The facts themselves are terrifying, or should be. As the oceans absorb more and more CO2 from the atmosphere, and their temperature keeps rising, the world seems headed straight for another Mass Extinction. The previous one occurred 65 million years ago. Because the facts and statistics themselves are so patently damning, perhaps the makers of this show thought it was not really necessary for Mitchell to deliver them dramatically. She is a good storyteller. She’s relaxed and articulate, and has been telling this story on stage since 2014.

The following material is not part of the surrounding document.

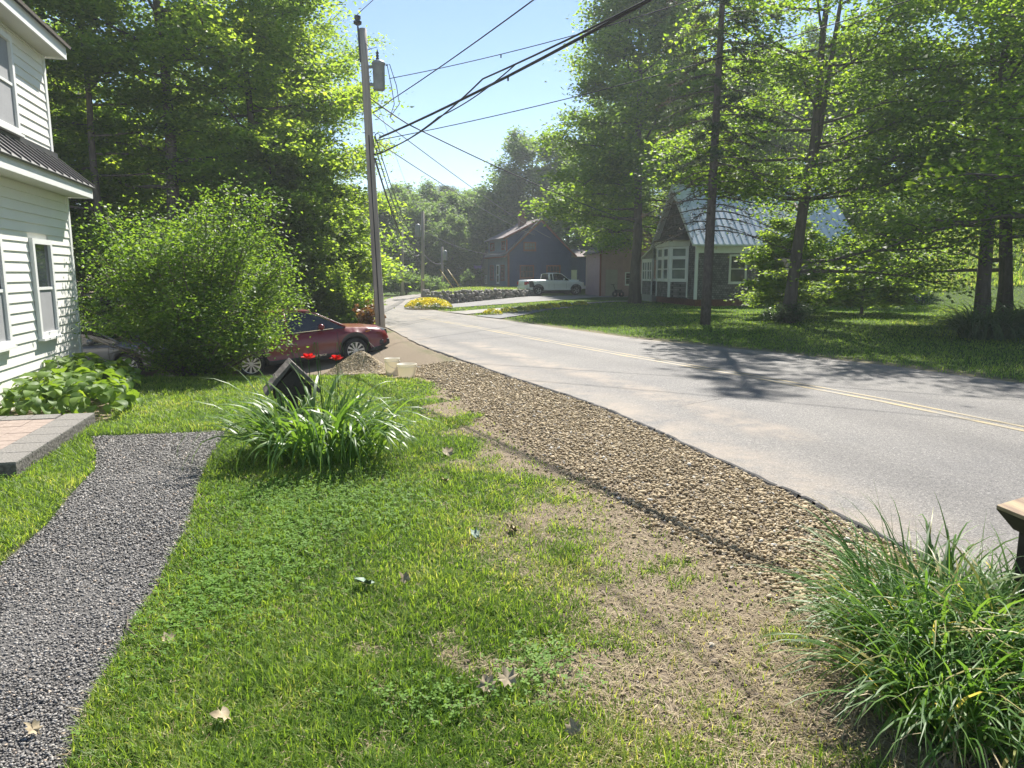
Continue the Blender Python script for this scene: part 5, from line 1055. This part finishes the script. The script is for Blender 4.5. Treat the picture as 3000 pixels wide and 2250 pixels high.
wag = dict(L=4.8, W=1.84, ar=.41, r=.348, tw=.225, rim=.245, wx=(1.40, -1.345), deck=[(-2.4, .78), (-2.36, .98), (-2.2, 1.04), (0, 1.03), (.95, 1.03), (1.2, 1.025), (1.8, .955), (2.2, .87), (2.34, .78), (2.4, .62)], sill=[.42, .30, .27, .27, .30, .40], nose=.62, tail=.45, taper=.30, sh=.13, clad=.10, paint='red_paint', cladmat='black_plastic', belt=1.02, wb=.90, wr=.66, crown=.035,
           roof=[(-2.3, 1.03), (-2.05, 1.45), (-1.6, 1.58), (-.6, 1.645), (.1, 1.6), (.45, 1.5), (1.2, 1.03)], rg=-2.0, ws=.32, pillars=[(-1.35, .035), (-.35, .04)], chrome=True, seams=[.95, -.3, -1.2],
           lamps=[('headlight', 'lamp_lens', (1.86, 2.28), (.70, .86), (.86, .66)), ('turn_lamp', 'amber', (1.72, 1.86), (.80, .86), (.895, .862)), ('tail_lamp', 'tail_lens', (-2.25, -2.42), (.82, 1.0), (.86, .78))])
red = car('station_wagon', 'dark red station wagon parked nose towards the road by the gravel heap', 'car', (-5.9, 19.78, -.585), R(23), R(-5.2), wag)
b = MB(); b.tube([(-1.75, .55, 1.66), (-.6, .56, 1.70), (.1, .55, 1.66)], .018, 6); b.tube([(-1.75, -.55, 1.66), (-.6, -.56, 1.70), (.1, -.55, 1.66)], .018, 6); b.obj('roof_rail', M['black_plastic'], red)
b = MB(); b.b2(2.12, 2.40, -.72, .72, .40, .56); b.b2(2.02, 2.2, -.86, -.7, .42, .56); b.b2(2.02, 2.2, .7, .86, .42, .56); b.obj('bumper', M['black_plastic'], red, bevel=.03)
b = MB(); b.b2(2.3, 2.405, -.45, .45, .62, .80); b.obj('grille', M['black_plastic'], red)
for s in (1, -1): b = MB(); b.lathe([(.001, .02), (.05, .015), (.055, -.03)], (0, 0, 0), 12); o = b.obj('fog_lamp', M['lamp_lens'], red); o.location = (2.26, s * .72, .5); o.rotation_euler = (0, R(90), s * R(35))
def text(body, size, parent, loc, rot, mat, name='lettering'):
    cu = bpy.data.curves.new(name, 'FONT'); cu.body = body; cu.size = size; cu.align_x = 'CENTER'; cu.extrude = .002; cu.materials.append(M[mat]); o = bpy.data.objects.new(name, cu); C.objects.link(o); me = bpy.data.meshes.new_from_object(o.evaluated_get(bpy.context.evaluated_depsgraph_get())); bpy.data.objects.remove(o); o = bpy.data.objects.new(name, me); C.objects.link(o); o.parent = parent; o.location = loc; o.rotation_euler = rot; return o
text('OUTBACK', .075, red, (.42, -.936, .335), (R(90), 0, 0), 'chrome')
g = dict(wag); g.update(paint='grey_paint', seams=[.95, -.3, -1.2])
car('station_wagon', 'dark grey car parked behind the hostas and the lilac bush', 'car', (-12.2, 20.35, -1.0), R(8), R(-3), g)
ram = dict(L=5.75, W=2.0, ar=.50, r=.42, tw=.29, rim=.26, wx=(1.92, -1.72), deck=[(-2.87, 1.0), (-2.85, 1.32), (-2.6, 1.34), (-.75, 1.36), (-.7, 1.36), (1.0, 1.34), (1.15, 1.30), (2.3, 1.24), (2.62, 1.16), (2.8, 1.0), (2.87, .72)], sill=[.62, .52, .46, .46, .55, .6], nose=.45, tail=.2, taper=.16, sh=.10, clad=.06, paint='white_paint', cladmat='white_paint', belt=1.33, wb=.90, wr=.74, crown=.03,
           roof=[(-.72, 1.34), (-.66, 1.86), (-.3, 1.96), (.3, 1.96), (.6, 1.9), (1.3, 1.34)], rg=-.6, ws=.5, pillars=[(-.62, .08), (-.3, .05)], seams=[-.72, .98, -.2], spokes=5,
           lamps=[('headlight', 'lamp_lens', (2.45, 2.80), (.92, 1.12), (.96, .80)), ('tail_lamp', 'tail_lens', (-2.62, -2.89), (.92, 1.2), (1.0, .96))])
tr = car('pickup_truck', 'white pickup truck with a black bed stripe on the driveway', 'truck', (3.55, 64.0, .06), R(21), 0, ram)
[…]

But this is billed as a theatrical event. And she is not an actor. Nor have Toronto’s Theatre Centre directors Franco Boni and Ravi Jain given her much in the way of design elements to work with besides a blackboard, chalk, a pitcher of vinegar, and some snippets of a Bob Dylan soundtrack. The logic seems to be: Why sugarcoat the pill. Give it to them straight.
So Mitchell tells us about the scientists she has met and what they have told her.She recounts her first-hand experiences of dying coral reefs and oceanic dead zones. She puts diagrams and numbers on the blackboard and explains their significance in terms of the oceans’ changing chemistry. She drops a piece of chalk into the pitcher of vinegar, and we see what acidic ocean water does to shellfish.
Earlier, talking about the influence of her science professor father and artist mother on her, Mitchell asserts that science provides the facts but art is necessary to explain what they mean. I appreciated getting the horrifying facts from this cross between a Ted Talk and a Fringe show. But I missed the rich theatrical art that could make those facts so visceral and memorable that we might be moved to act on them.
Sea Sick is the first of six shows between now and the end of March that comprise The Cultch’s Femme Festival: “Highlighting the strength and power of female-identifying voices.”